Source data:
********

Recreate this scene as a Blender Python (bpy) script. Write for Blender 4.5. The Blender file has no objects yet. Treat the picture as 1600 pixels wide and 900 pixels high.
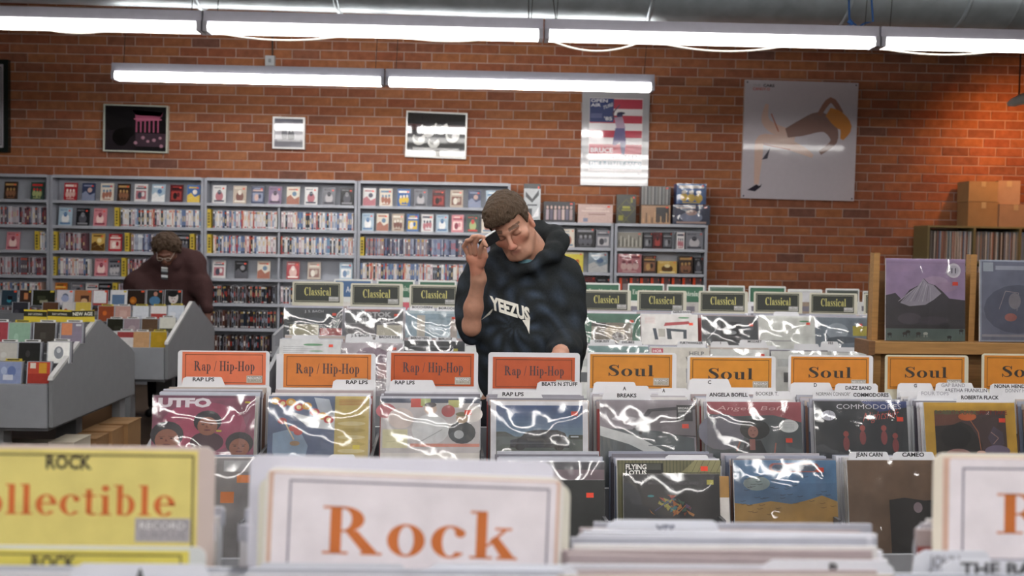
import bpy, math, random
import numpy as np
from mathutils import Vector, Matrix
from mathutils.bvhtree import BVHTree
C = bpy.context.scene.collection
random.seed(7)
# ---------------------------------------------------------------- camera
HC, YAW, PITCH, ROLL = 1.55, math.radians(1.5), math.radians(2.33), math.radians(1.0)
_F = Vector((math.sin(YAW)*math.cos(PITCH), math.cos(YAW)*math.cos(PITCH), -math.sin(PITCH)))
_r0 = Vector((math.cos(YAW), -math.sin(YAW), 0)); _u0 = _r0.cross(_F)
_R = _r0*math.cos(ROLL) + _u0*math.sin(ROLL); _U = _u0*math.cos(ROLL) - _r0*math.sin(ROLL)
cd = bpy.data.cameras.new('camera'); cam = bpy.data.objects.new('camera', cd); C.objects.link(cam)
cd.sensor_width = 36; cd.lens = 36; cd.clip_start = .05; cd.clip_end = 100
m = Matrix((_R, _U, -_F)).transposed().to_4x4(); m.translation = Vector((0, 0, HC)); cam.matrix_world = m
cd.dof.use_dof = True; cd.dof.focus_distance = 3.35; cd.dof.aperture_fstop = 4.6
bpy.context.scene.camera = cam
# ---------------------------------------------------------------- world, exposure
w = bpy.data.worlds.new('world'); bpy.context.scene.world = w; w.use_nodes = True
w.node_tree.nodes['Background'].inputs[0].default_value = (.75, .8, .9, 1)
w.node_tree.nodes['Background'].inputs[1].default_value = .3
vs = bpy.context.scene.view_settings
vs.view_transform = 'Standard'; vs.look = 'None'; vs.gamma = 1; vs.use_curve_mapping = False; vs.exposure = 1.1
TUBE, TUBE_MID, TUBE_BACK = 10.0, 3.6, 14.0

def at(px, py, Y, s=0.0):
    """world point seen at photo pixel (px,py) lying on the vertical plane y = Y + s*x"""
    d = _F*1600 + _R*(px-800) - _U*(py-450)
    t = Y/(d.y - s*d.x)
    return Vector((d.x*t, d.y*t, HC + d.z*t))
def hx(px, Y, s=0.0): return at(px, 400, Y, s).x

# ---------------------------------------------------------------- materials (colour comes from each mesh's own Col attribute)
def lin(c):
    if isinstance(c, str): c = tuple(int(c[i:i+2], 16) for i in (0, 2, 4))
    return tuple(((v/255)/12.92 if v/255 <= .04045 else ((v/255+.055)/1.055)**2.4) for v in c)
def mat(name, rough=.5, metal=0, spec=.5, noise=.12, nscale=30, bump=0, bscale=60, coat=0, col=None, stretch=(1,1,1), bdist=.002):
    M = bpy.data.materials.new(name); M.use_nodes = True; nt = M.node_tree; N = nt.nodes; L = nt.links
    b = N['Principled BSDF']
    b.inputs['Roughness'].default_value = rough; b.inputs['Metallic'].default_value = metal
    b.inputs['Specular IOR Level'].default_value = spec; b.inputs['Coat Weight'].default_value = coat
    tc = N.new('ShaderNodeTexCoord'); mp = N.new('ShaderNodeMapping'); mp.inputs['Scale'].default_value = stretch
    L.new(tc.outputs['Object'], mp.inputs['Vector'])
    nz = N.new('ShaderNodeTexNoise'); nz.inputs['Scale'].default_value = nscale; nz.inputs['Detail'].default_value = 5
    L.new(mp.outputs[0], nz.inputs['Vector'])
    if col is None:
        a = N.new('ShaderNodeAttribute'); a.attribute_name = 'Col'; src = a.outputs['Color']
    else:
        a = N.new('ShaderNodeRGB'); a.outputs[0].default_value = (*lin(col), 1); src = a.outputs[0]
    mr = N.new('ShaderNodeMapRange'); mr.inputs['To Min'].default_value = 1-noise*1.6; mr.inputs['To Max'].default_value = 1+noise*1.6
    L.new(nz.outputs['Fac'], mr.inputs['Value'])
    mx = N.new('ShaderNodeVectorMath'); mx.operation = 'SCALE'
    L.new(src, mx.inputs[0]); L.new(mr.outputs[0], mx.inputs['Scale']); L.new(mx.outputs[0], b.inputs['Base Color'])
    if bump:
        n2 = N.new('ShaderNodeTexNoise'); n2.inputs['Scale'].default_value = bscale; n2.inputs['Detail'].default_value = 4
        L.new(mp.outputs[0], n2.inputs['Vector'])
        bp = N.new('ShaderNodeBump'); bp.inputs['Strength'].default_value = bump; bp.inputs['Distance'].default_value = bdist
        L.new(n2.outputs['Fac'], bp.inputs['Height']); L.new(bp.outputs[0], b.inputs['Normal'])
    return M
PRINT = mat('printed_card', .45, noise=.10, nscale=25)
COVER = mat('cover_print', .4, noise=.26, nscale=16)
GLOSSY = mat('glossy_case', .22, noise=.10, nscale=40)
MATTE = mat('matte_board', .8, noise=.06, nscale=50)
CARD = mat('plastic_card', .35, noise=.04, nscale=20)
PAINT = mat('painted_steel', .45, noise=.07, nscale=14, bump=.15, bscale=200)
WOOD = mat('stained_wood', .5, noise=.22, nscale=9, stretch=(1, 6, 14), bump=.2, bscale=20)
BRICK = mat('fired_brick', .9, spec=.2, noise=.28, nscale=14, bump=.7, bscale=55, bdist=.006)
MORTAR = mat('mortar', .95, noise=.25, nscale=6, bump=.5, bscale=90)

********

Problem to work on: Return the listing above unchanged, apart from dropping its pictures.

The reply:
Recreate this scene as a Blender Python (bpy) script. Write for Blender 4.5. The Blender file has no objects yet. Treat the picture as 1600 pixels wide and 900 pixels high.
import bpy, math, random
import numpy as np
from mathutils import Vector, Matrix
from mathutils.bvhtree import BVHTree
C = bpy.context.scene.collection
random.seed(7)
# ---------------------------------------------------------------- camera
HC, YAW, PITCH, ROLL = 1.55, math.radians(1.5), math.radians(2.33), math.radians(1.0)
_F = Vector((math.sin(YAW)*math.cos(PITCH), math.cos(YAW)*math.cos(PITCH), -math.sin(PITCH)))
_r0 = Vector((math.cos(YAW), -math.sin(YAW), 0)); _u0 = _r0.cross(_F)
_R = _r0*math.cos(ROLL) + _u0*math.sin(ROLL); _U = _u0*math.cos(ROLL) - _r0*math.sin(ROLL)
cd = bpy.data.cameras.new('camera'); cam = bpy.data.objects.new('camera', cd); C.objects.link(cam)
cd.sensor_width = 36; cd.lens = 36; cd.clip_start = .05; cd.clip_end = 100
m = Matrix((_R, _U, -_F)).transposed().to_4x4(); m.translation = Vector((0, 0, HC)); cam.matrix_world = m
cd.dof.use_dof = True; cd.dof.focus_distance = 3.35; cd.dof.aperture_fstop = 4.6
bpy.context.scene.camera = cam
# ---------------------------------------------------------------- world, exposure
w = bpy.data.worlds.new('world'); bpy.context.scene.world = w; w.use_nodes = True
w.node_tree.nodes['Background'].inputs[0].default_value = (.75, .8, .9, 1)
w.node_tree.nodes['Background'].inputs[1].default_value = .3
vs = bpy.context.scene.view_settings
vs.view_transform = 'Standard'; vs.look = 'None'; vs.gamma = 1; vs.use_curve_mapping = False; vs.exposure = 1.1
TUBE, TUBE_MID, TUBE_BACK = 10.0, 3.6, 14.0

def at(px, py, Y, s=0.0):
    """world point seen at photo pixel (px,py) lying on the vertical plane y = Y + s*x"""
    d = _F*1600 + _R*(px-800) - _U*(py-450)
    t = Y/(d.y - s*d.x)
    return Vector((d.x*t, d.y*t, HC + d.z*t))
def hx(px, Y, s=0.0): return at(px, 400, Y, s).x

# ---------------------------------------------------------------- materials (colour comes from each mesh's own Col attribute)
def lin(c):
    if isinstance(c, str): c = tuple(int(c[i:i+2], 16) for i in (0, 2, 4))
    return tuple(((v/255)/12.92 if v/255 <= .04045 else ((v/255+.055)/1.055)**2.4) for v in c)
def mat(name, rough=.5, metal=0, spec=.5, noise=.12, nscale=30, bump=0, bscale=60, coat=0, col=None, stretch=(1,1,1), bdist=.002):
    M = bpy.data.materials.new(name); M.use_nodes = True; nt = M.node_tree; N = nt.nodes; L = nt.links
    b = N['Principled BSDF']
    b.inputs['Roughness'].default_value = rough; b.inputs['Metallic'].default_value = metal
    b.inputs['Specular IOR Level'].default_value = spec; b.inputs['Coat Weight'].default_value = coat
    tc = N.new('ShaderNodeTexCoord'); mp = N.new('ShaderNodeMapping'); mp.inputs['Scale'].default_value = stretch
    L.new(tc.outputs['Object'], mp.inputs['Vector'])
    nz = N.new('ShaderNodeTexNoise'); nz.inputs['Scale'].default_value = nscale; nz.inputs['Detail'].default_value = 5
    L.new(mp.outputs[0], nz.inputs['Vector'])
    if col is None:
        a = N.new('ShaderNodeAttribute'); a.attribute_name = 'Col'; src = a.outputs['Color']
    else:
        a = N.new('ShaderNodeRGB'); a.outputs[0].default_value = (*lin(col), 1); src = a.outputs[0]
    mr = N.new('ShaderNodeMapRange'); mr.inputs['To Min'].default_value = 1-noise*1.6; mr.inputs['To Max'].default_value = 1+noise*1.6
    L.new(nz.outputs['Fac'], mr.inputs['Value'])
    mx = N.new('ShaderNodeVectorMath'); mx.operation = 'SCALE'
    L.new(src, mx.inputs[0]); L.new(mr.outputs[0], mx.inputs['Scale']); L.new(mx.outputs[0], b.inputs['Base Color'])
    if bump:
        n2 = N.new('ShaderNodeTexNoise'); n2.inputs['Scale'].default_value = bscale; n2.inputs['Detail'].default_value = 4
        L.new(mp.outputs[0], n2.inputs['Vector'])
        bp = N.new('ShaderNodeBump'); bp.inputs['Strength'].default_value = bump; bp.inputs['Distance'].default_value = bdist
        L.new(n2.outputs['Fac'], bp.inputs['Height']); L.new(bp.outputs[0], b.inputs['Normal'])
    return M
PRINT = mat('printed_card', .45, noise=.10, nscale=25)
COVER = mat('cover_print', .4, noise=.26, nscale=16)
GLOSSY = mat('glossy_case', .22, noise=.10, nscale=40)
MATTE = mat('matte_board', .8, noise=.06, nscale=50)
CARD = mat('plastic_card', .35, noise=.04, nscale=20)
PAINT = mat('painted_steel', .45, noise=.07, nscale=14, bump=.15, bscale=200)
WOOD = mat('stained_wood', .5, noise=.22, nscale=9, stretch=(1, 6, 14), bump=.2, bscale=20)
BRICK = mat('fired_brick', .9, spec=.2, noise=.28, nscale=14, bump=.7, bscale=55, bdist=.006)
MORTAR = mat('mortar', .95, noise=.25, nscale=6, bump=.5, bscale=90)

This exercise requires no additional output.